Quello che ottiene il governo della Turchia, il servizio d’informazione che vuole, è un sistema più ricco di incentivi e sanzioni. Alcuni assumono compari del governo. I critici esperti sono banditi dai principali canali di notizie. Ai reporter licenziati sotto la pressione del governo viene negata la possibilità di trovare lavoro. Altri sono trascinati nei tribunali. Alcuni testano ancora i confini, ma la maggior parte è rassegnata a vivere dentro di loro. “Non c’è più bisogno di censura”, dispera un giornalista. “I giornalisti comprendono cosa li attende”.

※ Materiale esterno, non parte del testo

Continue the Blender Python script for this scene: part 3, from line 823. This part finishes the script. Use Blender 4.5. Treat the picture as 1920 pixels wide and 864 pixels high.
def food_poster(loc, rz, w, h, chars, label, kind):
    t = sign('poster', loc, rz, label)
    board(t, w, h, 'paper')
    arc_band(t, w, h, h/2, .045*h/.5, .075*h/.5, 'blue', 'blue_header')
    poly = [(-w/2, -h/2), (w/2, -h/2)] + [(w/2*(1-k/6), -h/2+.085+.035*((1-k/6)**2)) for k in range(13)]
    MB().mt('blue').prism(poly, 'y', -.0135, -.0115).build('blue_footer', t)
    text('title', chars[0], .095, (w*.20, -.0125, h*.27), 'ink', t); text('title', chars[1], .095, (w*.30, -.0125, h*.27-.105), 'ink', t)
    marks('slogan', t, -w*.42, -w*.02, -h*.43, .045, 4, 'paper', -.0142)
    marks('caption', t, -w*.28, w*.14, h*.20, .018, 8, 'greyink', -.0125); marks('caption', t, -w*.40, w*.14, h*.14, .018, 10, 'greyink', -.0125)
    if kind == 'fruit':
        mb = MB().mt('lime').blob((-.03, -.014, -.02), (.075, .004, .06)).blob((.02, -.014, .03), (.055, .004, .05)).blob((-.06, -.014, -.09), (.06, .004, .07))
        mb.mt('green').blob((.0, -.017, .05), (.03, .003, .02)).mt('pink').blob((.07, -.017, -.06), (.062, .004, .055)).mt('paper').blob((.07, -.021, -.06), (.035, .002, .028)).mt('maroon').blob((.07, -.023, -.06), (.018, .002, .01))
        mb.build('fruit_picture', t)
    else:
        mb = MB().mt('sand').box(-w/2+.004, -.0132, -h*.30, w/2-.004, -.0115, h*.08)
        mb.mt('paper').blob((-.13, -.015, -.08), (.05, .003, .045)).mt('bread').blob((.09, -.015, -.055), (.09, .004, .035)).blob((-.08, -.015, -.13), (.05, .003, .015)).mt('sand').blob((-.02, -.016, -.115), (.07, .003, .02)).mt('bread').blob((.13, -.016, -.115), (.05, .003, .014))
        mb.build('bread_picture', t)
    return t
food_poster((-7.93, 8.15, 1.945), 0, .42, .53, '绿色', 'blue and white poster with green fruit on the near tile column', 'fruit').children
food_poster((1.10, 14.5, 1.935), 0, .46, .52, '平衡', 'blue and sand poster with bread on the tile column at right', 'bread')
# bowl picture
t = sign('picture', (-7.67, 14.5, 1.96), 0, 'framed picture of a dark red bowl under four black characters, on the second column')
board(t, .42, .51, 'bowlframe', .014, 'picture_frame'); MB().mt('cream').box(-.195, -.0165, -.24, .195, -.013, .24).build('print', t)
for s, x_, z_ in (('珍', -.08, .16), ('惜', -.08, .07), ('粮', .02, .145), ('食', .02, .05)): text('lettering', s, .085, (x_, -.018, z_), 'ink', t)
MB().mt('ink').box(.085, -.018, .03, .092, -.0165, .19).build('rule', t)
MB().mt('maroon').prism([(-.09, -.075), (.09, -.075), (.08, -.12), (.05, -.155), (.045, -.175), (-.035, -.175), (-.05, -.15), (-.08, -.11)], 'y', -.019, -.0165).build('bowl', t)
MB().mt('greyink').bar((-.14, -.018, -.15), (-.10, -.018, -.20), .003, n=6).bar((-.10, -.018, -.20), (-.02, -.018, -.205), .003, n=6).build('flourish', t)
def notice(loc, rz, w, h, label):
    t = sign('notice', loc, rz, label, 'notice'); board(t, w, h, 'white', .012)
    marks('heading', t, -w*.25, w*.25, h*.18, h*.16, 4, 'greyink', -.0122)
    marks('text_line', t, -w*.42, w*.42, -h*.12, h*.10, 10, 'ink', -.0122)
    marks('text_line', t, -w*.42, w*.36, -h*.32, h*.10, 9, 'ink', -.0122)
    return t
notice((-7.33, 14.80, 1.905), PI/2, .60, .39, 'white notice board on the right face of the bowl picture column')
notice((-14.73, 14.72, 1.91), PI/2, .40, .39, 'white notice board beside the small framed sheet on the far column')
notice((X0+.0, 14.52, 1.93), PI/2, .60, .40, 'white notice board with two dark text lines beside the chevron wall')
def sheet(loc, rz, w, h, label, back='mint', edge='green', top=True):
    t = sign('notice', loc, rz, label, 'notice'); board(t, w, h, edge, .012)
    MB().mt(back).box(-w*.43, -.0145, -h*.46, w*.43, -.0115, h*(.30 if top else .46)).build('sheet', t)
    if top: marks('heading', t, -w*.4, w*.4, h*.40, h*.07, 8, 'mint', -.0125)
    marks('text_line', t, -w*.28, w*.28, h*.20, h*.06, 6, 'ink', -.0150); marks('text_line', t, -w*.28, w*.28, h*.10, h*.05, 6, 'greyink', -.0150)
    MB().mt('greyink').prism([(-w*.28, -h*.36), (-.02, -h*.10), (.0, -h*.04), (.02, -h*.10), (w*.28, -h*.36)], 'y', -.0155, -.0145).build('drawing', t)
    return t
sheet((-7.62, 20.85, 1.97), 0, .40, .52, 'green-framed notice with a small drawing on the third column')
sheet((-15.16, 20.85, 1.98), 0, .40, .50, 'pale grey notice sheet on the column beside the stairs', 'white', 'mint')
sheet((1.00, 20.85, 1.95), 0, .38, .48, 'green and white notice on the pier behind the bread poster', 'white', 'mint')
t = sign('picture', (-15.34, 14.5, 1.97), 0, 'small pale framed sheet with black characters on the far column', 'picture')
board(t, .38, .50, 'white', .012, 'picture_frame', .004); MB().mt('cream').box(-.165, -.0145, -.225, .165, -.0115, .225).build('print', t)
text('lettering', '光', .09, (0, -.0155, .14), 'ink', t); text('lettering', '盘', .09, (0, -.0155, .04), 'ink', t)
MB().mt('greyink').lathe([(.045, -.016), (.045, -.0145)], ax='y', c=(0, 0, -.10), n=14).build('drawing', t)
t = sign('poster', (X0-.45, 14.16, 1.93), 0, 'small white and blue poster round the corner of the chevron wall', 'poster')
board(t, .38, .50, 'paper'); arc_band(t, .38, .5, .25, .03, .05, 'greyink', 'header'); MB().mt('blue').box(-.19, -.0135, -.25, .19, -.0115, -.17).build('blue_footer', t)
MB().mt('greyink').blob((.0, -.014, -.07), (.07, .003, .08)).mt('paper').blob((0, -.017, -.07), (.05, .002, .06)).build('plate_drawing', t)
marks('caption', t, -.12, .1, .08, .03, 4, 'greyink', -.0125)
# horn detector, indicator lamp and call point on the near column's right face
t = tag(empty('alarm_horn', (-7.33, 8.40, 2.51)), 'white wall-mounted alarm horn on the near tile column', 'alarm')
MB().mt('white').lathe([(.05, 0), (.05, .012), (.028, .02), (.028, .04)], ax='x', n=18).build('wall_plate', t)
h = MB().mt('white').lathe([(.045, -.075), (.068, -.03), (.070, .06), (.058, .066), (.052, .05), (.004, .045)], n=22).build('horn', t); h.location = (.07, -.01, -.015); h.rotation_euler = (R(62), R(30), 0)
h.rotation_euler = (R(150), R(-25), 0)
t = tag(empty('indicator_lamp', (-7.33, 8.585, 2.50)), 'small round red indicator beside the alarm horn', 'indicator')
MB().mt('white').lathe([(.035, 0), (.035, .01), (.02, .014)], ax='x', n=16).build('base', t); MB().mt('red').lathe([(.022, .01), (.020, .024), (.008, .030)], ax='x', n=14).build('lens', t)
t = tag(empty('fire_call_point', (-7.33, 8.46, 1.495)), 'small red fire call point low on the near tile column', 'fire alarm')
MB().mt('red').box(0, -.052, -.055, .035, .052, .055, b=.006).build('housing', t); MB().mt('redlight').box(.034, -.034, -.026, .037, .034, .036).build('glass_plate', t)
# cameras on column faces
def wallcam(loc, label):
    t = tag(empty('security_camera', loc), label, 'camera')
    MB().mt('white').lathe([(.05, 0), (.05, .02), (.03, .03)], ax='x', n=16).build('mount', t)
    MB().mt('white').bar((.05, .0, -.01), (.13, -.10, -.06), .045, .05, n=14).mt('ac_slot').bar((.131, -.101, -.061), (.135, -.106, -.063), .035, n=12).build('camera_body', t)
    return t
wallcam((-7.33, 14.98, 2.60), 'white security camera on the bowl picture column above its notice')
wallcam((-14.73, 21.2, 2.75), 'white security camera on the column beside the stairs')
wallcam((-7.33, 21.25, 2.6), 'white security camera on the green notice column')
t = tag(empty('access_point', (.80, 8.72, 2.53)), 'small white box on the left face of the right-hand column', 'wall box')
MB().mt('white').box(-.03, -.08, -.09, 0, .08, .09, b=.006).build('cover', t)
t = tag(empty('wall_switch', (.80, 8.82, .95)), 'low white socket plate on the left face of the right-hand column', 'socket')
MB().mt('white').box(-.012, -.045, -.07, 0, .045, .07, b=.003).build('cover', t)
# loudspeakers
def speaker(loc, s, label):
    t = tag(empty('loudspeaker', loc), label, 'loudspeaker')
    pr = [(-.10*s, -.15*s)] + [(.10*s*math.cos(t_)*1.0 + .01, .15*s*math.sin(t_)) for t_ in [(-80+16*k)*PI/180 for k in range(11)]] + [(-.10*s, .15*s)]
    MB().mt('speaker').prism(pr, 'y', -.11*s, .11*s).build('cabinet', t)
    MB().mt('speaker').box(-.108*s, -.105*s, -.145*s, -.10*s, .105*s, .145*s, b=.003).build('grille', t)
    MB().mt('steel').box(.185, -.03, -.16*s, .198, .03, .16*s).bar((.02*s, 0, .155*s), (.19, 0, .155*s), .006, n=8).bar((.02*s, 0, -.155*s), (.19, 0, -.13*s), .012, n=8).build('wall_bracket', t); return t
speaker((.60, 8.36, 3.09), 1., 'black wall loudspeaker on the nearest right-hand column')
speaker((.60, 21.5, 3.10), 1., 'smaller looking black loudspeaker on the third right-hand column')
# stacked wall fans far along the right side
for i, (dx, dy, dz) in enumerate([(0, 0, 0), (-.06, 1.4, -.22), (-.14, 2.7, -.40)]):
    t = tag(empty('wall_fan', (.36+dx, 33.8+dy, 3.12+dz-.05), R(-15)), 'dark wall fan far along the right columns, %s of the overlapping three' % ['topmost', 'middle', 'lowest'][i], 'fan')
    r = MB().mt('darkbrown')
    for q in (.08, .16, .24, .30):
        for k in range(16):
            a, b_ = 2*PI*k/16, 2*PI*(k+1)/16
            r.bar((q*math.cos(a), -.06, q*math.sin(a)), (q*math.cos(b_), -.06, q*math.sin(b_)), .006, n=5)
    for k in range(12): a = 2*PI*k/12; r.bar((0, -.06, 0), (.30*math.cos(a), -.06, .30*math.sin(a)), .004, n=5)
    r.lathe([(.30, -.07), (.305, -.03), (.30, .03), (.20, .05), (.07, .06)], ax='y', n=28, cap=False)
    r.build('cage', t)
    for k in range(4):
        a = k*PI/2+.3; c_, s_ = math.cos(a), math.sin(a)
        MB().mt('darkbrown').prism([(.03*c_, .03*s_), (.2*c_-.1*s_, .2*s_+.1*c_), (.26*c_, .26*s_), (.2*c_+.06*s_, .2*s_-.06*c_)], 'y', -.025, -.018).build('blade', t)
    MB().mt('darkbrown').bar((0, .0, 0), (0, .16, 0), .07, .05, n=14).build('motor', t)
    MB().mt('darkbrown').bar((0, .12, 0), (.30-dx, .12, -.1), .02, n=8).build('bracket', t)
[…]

Il clima di paura, lo stato di emergenza in corso e l’eccessivo zelo nazionalista scatenato dal colpo di stato, hanno reso impossibile un resoconto obiettivo della guerra ad Afrin. “I giornalisti non sono in grado di riferire criticamente senza essere accusati di tradimento”, afferma Erol Onderoglu, rappresentante turco di Reporters Without Borders. Internet non è più uno spazio sicuro per il dissenso. Nel mese scorso oltre 800 persone sono state arrestate per aver protestato,sui social media,contro la guerra. I giornali che citano l’Osservatorio siriano per i diritti umani (SOHR) quando riferiscono di atrocità commesse dalle forze del regime siriano a Ghouta o Idlib ignorano i resoconti dei gruppi da Afrin. Il SOHR stima che almeno 112 civili sul lato siriano del confine siano morti durante i combattimenti, oltre a sette civili turchi uccisi da razzi lanciati dalle roccaforti dell’YPG. “Tutte le notizie di vittime civili sono considerate false o come propaganda terrorista”, dice Kadri Gursel, una giornalista veterana. “C’è un blackout.”